The PD, of course, claims this is all above-board, following the time-honored tradition of taking photos of arrestees. Also, apparently, the time-honored tradition of uploading them to a facial recognition database to (mis)match humans wandering past PD cameras.
However, it doesn't seem so above-board when anyone other than the NYPD is asked about it. For one, the judicial system handles juveniles differently, affording them more privacy and protection than adult suspects. The NYPD's program ignores all of this and forces their faces to mingle with all the adults in its database. And the city council itself appears to be unaware of this practice, which means the NYPD's definition of "above-board" doesn't include being honest and upfront with its overseers.
Whatever's already wrong with facial recognition tech will only be made worse by throwing adolescents and children into the mix. The software tends to fail with alarming frequency and adding photos of people still undergoing facial development isn't going to help.
The National Institute of Standards and Technology, which is part of the Commerce Department and evaluates facial recognition algorithms for accuracy, recently found the vast majority of more than 100 facial recognition algorithms had a higher rate of mistaken matches among children. The error rate was most pronounced in young children but was also seen in those aged 10 to 16.
The companies providing this tech to the NYPD are about as open and upfront as the department that pays them. Neither Idemia or DataWorks Plus offered any clarification or comment when approached by the New York Times.
The only comment the NYT was able to secure was one that sounds like a true believer hyping their belief system.
Police officials declined to provide statistics on how often their facial recognition systems provide false matches, or to explain how they evaluate the system’s effectiveness.

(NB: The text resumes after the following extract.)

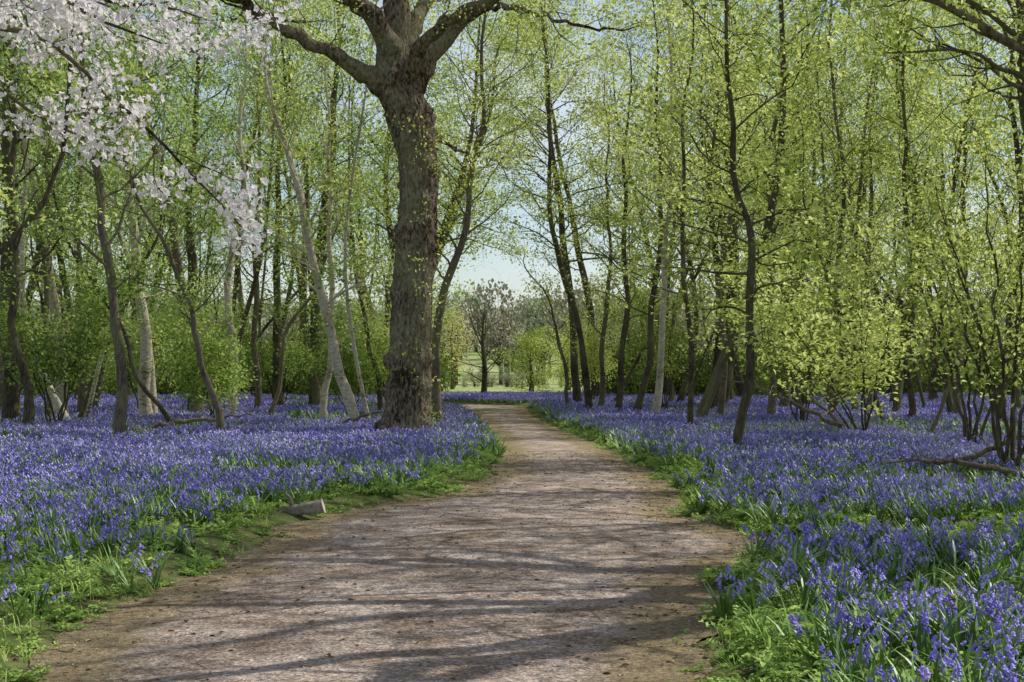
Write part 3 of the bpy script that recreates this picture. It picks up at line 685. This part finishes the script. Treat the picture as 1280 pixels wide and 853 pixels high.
def far_tree(seed,m,ls=(.28,.55)):
    g=np.random.default_rng(seed); mb=MB(); tube(mb,np.array([[0,0,-.5],[.1,0,3],[0,.2,7]]),np.array([.3,.22,.05]),5,1)
    cs=[np.array([*g.normal(0,1.5,2),g.uniform(3,8.5)]) for _ in range(13)]
    for c in cs:
        tube(mb,np.array([[0,0,2.5],c*.6+[0,0,1],c]),np.array([.1,.06,.02]),3,1)
        for _ in range(60):
            d=nrm(g.normal(0,1,3)); p=c+d*g.uniform(.5,1.5)*np.array([1,1,.75]); R=rotm(*g.uniform(0,6.28,3))
            mb.add((LV4*g.uniform(*ls))@R.T+p,LT,0)
    return mb.mesh('far_tree',[m,M_dark],False)
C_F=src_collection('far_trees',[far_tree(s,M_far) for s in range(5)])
X_=[];Y_=[]
for _ in range(330):
    y=rng.uniform(200,420); X_.append(rng.uniform(-.42*y,.42*y)); Y_.append(y)
for _ in range(26):
    X_.append(rng.uniform(-60,60)); Y_.append(rng.uniform(165,175))
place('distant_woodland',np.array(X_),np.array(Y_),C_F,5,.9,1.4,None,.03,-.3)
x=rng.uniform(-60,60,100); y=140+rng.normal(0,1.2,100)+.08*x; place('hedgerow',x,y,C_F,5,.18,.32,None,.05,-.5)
# thicket closing the wood on either side of the opening
def brush(seed):
    g=np.random.default_rng(seed); mb=MB()
    for _ in range(9):
        a=g.uniform(0,6.28); h=np.array([math.cos(a),math.sin(a),0])*g.uniform(.4,1.6); H=g.uniform(1.4,3.4)
        P=np.array([h*.2,h*.6+UP*H*.5,h+UP*H]); tube(mb,P,np.array([.035,.025,.008]),4,1)
        for _ in range(75):
            t=g.uniform(.05,1); p=P[0]*(1-t)+P[2]*t+g.normal(0,.33,3); p[2]=max(p[2],.05)
            mb.add((LV4*g.uniform(.14,.30))@rotm(*g.uniform(0,6.28,3)).T+p,LT,0)
    return mb.mesh('brush',[M_thick,M_dark],False)
C_K=src_collection('thicket_brush',[brush(s) for s in range(5)])
n=330; y=rng.uniform(78,114,n); s=np.where(rng.uniform(size=n)<.5,-1,1); x=s*(np.where(s<0,.055,.062)*y+rng.uniform(0,1,n)**1.2*.36*y)
place('thicket',x,y,C_K,5,.6,1.15,None,.06,-.1)
def lone(name,x,y,H,cs,m,cfgk,seed,ls,keep=True):
    g=np.random.default_rng(seed); z0=float(terrain(x,y)); mb=MB(); leaf=[]
    P,R=resample([(0,0,-.2),(.1,0,H*.3),(-.1,.1,H*.65),(0,0,H)],[.22,.17,.1,.02],14); tube(mb,P,R,7); branches(mb,leaf,P,R,Cfg(**cfgk),g)
    o=new_obj(name,mb.mesh(name,[m])); o.location=(x,y,z0)
    if keep: leaves('leaves',leaf,cs,o,ls)
C_As=(C_A[0],C_A[1],False)
lone('bare_tree',-1.75,88,5.2,C_B,M_dark,dict(maxl=3,n1=28,n2=8,n3=5,len1=3.0,f0=.15,ang=1.0,leafl=3),500,(1,1),False)
lone('yellow_blossom_tree',-5.2,124,5.6,C_Y,M_dark,dict(n1=20,n2=5,len1=2.6,f0=.1,leafstep=.5),501,(.8,1.2))
lone('willow_tree',1.4,104,3.2,C_As,M_dark,dict(n1=24,n2=7,len1=2.6,f0=.08,leafstep=.33,trop=-.05),502,(1.1,1.6))
lone('willow_tree',4.6,116,3.0,C_As,M_dark,dict(n1=22,n2=6,len1=2.4,f0=.08,leafstep=.35),503,(1.2,1.8))

# ------------------------------------------------------------------ log & fallen branches
def log(name,c,L,r,az,seed):
    g=np.random.default_rng(seed); mb=MB(); d=np.array([math.cos(az),math.sin(az),.10]); n=16; K=18
    t=np.linspace(-.5,.5,n)[:,None]; P=d*t*L+g.normal(0,.006,(n,3)); P[:,2]+=.04*np.abs(t[:,0]); Rr=r*np.linspace(.7,1.1,n)*(1+g.normal(0,.06,n)); V=tube_v(P,Rr,K).reshape(n,K,3)
    V=P[:,None]+(V-P[:,None])*(1+g.normal(0,.07,(1,K,1))+g.normal(0,.03,(n,K,1)))
    mb.add(V.reshape(-1,3),quads(n,K))
    for s,e in ((0,-1),(n-1,1)):
        ring=V[s]; cc=P[s]+d*e*.002
        vv=np.concatenate([ring,P[s]+(ring-P[s])*.5,np.repeat(cc[None],K,0)+(ring-P[s])*.02]); mb.add(vv,quads(3,K),1)
    stub=np.array([P[5],P[5]+np.array([-.03,-.05,r+.06]),P[5]+np.array([-.08,-.08,r+.12])]); tube(mb,stub,np.array([.025,.02,.012]),7)
    o=new_obj(name,mb.mesh(name,[M_log,M_cut])); o.location=(c[0],c[1],float(terrain(c[0],c[1]))+r*.95)
log('log',LOGC,.56,.072,-.4,3)
def fallen(name,x,y,az,L,r,el,seed):
    g=np.random.default_rng(seed); mb=MB(); leaf=[]; d=np.array([math.cos(az),math.sin(az),el])
    P,R=resample([d*0,d*L*.4+UP*.1,d*L*.75+UP*.05,d*L],[r,r*.8,r*.5,.008],16); P[1:]+=g.normal(0,.03,(15,3)); tube(mb,P,R,7)
    branches(mb,leaf,P,R,Cfg(n1=8,n2=3,len1=L*.35,ang=.8,wig=.25),g,.2,1.)
    o=new_obj(name,mb.mesh(name,[M_bark])); o.location=(x,y,float(terrain(x,y))+.1)
fallen('fallen_branch',7.0,19.2,3.5,2.4,.05,.12,1)
fallen('fallen_branch',6.2,20.4,.3,2.2,.045,.3,2)
fallen('fallen_branch',7.9,33,2.6,3.4,.06,.4,3)
fallen('fallen_branch',-9,33,.2,3.0,.07,.15,4)
fallen('fallen_branch',-4.6,36,.5,2.6,.05,.25,5)
fallen('fallen_branch',8.4,36,2.2,3.2,.05,.6,6)

# ------------------------------------------------------------------ light, sky, camera
sd=Vector((.70,.30,.90)).normalized()
el=math.asin(sd.z); azm=math.atan2(sd.x,sd.y)
w=bpy.data.worlds.new('World'); scene.world=w; w.use_nodes=True; nt=w.node_tree; nt.nodes.clear()
sky=nt.nodes.new('ShaderNodeTexSky'); sky.sky_type='NISHITA'; sky.sun_disc=False; sky.sun_elevation=el; sky.sun_rotation=azm
sky.air_density=1.; sky.dust_density=1.; sky.ozone_density=1.
# thin high cloud
tc=nt.nodes.new('ShaderNodeTexCoord'); mp=nt.nodes.new('ShaderNodeMapping'); mp.inputs['Scale'].default_value=(1,1,2.6)
cn=nt.nodes.new('ShaderNodeTexNoise'); cn.inputs['Scale'].default_value=3.2; cn.inputs['Detail'].default_value=7
nt.links.new(tc.outputs['Generated'],mp.inputs[0]); nt.links.new(mp.outputs[0],cn.inputs['Vector'])
cm=nt.nodes.new('ShaderNodeMapRange'); cm.inputs['From Min'].default_value=.38; cm.inputs['From Max'].default_value=.66; cm.inputs['To Min'].default_value=.0; cm.inputs['To Max'].default_value=.6
nt.links.new(cn.outputs[0],cm.inputs[0]); cx=nt.nodes.new('ShaderNodeMixRGB'); cx.inputs[2].default_value=(5.8,6.1,6.5,1)
nt.links.new(cm.outputs[0],cx.inputs[0]); nt.links.new(sky.outputs[0],cx.inputs[1])
bg=nt.nodes.new('ShaderNodeBackground'); bg.inputs[1].default_value=.14; wo=nt.nodes.new('ShaderNodeOutputWorld')
nt.links.new(cx.outputs[0],bg.inputs[0]); nt.links.new(bg.outputs[0],wo.inputs[0])
ld=bpy.data.lights.new('sun','SUN'); ld.energy=5.; ld.angle=math.radians(.45); ld.color=(1,.965,.90)
lo=bpy.data.objects.new('sun',ld); scene.collection.objects.link(lo); lo.rotation_euler=sd.to_track_quat('Z','Y').to_euler(); lo.location=(20,10,30)
cd=bpy.data.cameras.new('camera'); cd.sensor_width=36; cd.lens=50; cd.clip_end=6000; cd.clip_start=.1
co=bpy.data.objects.new('camera',cd); scene.collection.objects.link(co); co.location=(0,0,CAMH)
co.rotation_euler=(math.radians(90+1.24),0,0); scene.camera=co
scene.view_settings.view_transform='Standard'; scene.view_settings.look='None'; scene.view_settings.exposure=0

“We are comfortable with this technology because it has proved to be a valuable investigative method,” Chief Shea said. Facial recognition has helped lead to thousands of arrests of both adults and juveniles, the department has said.
Very comforting. I guess everyone subjected to the frequently-mistaken tech will be relieved to know the NYPD likes the tools it feels it needs to discuss with no one before deploying. The NYPD refuses to offer up any data showing its tech works but says its comfort level should be good enough for everyone.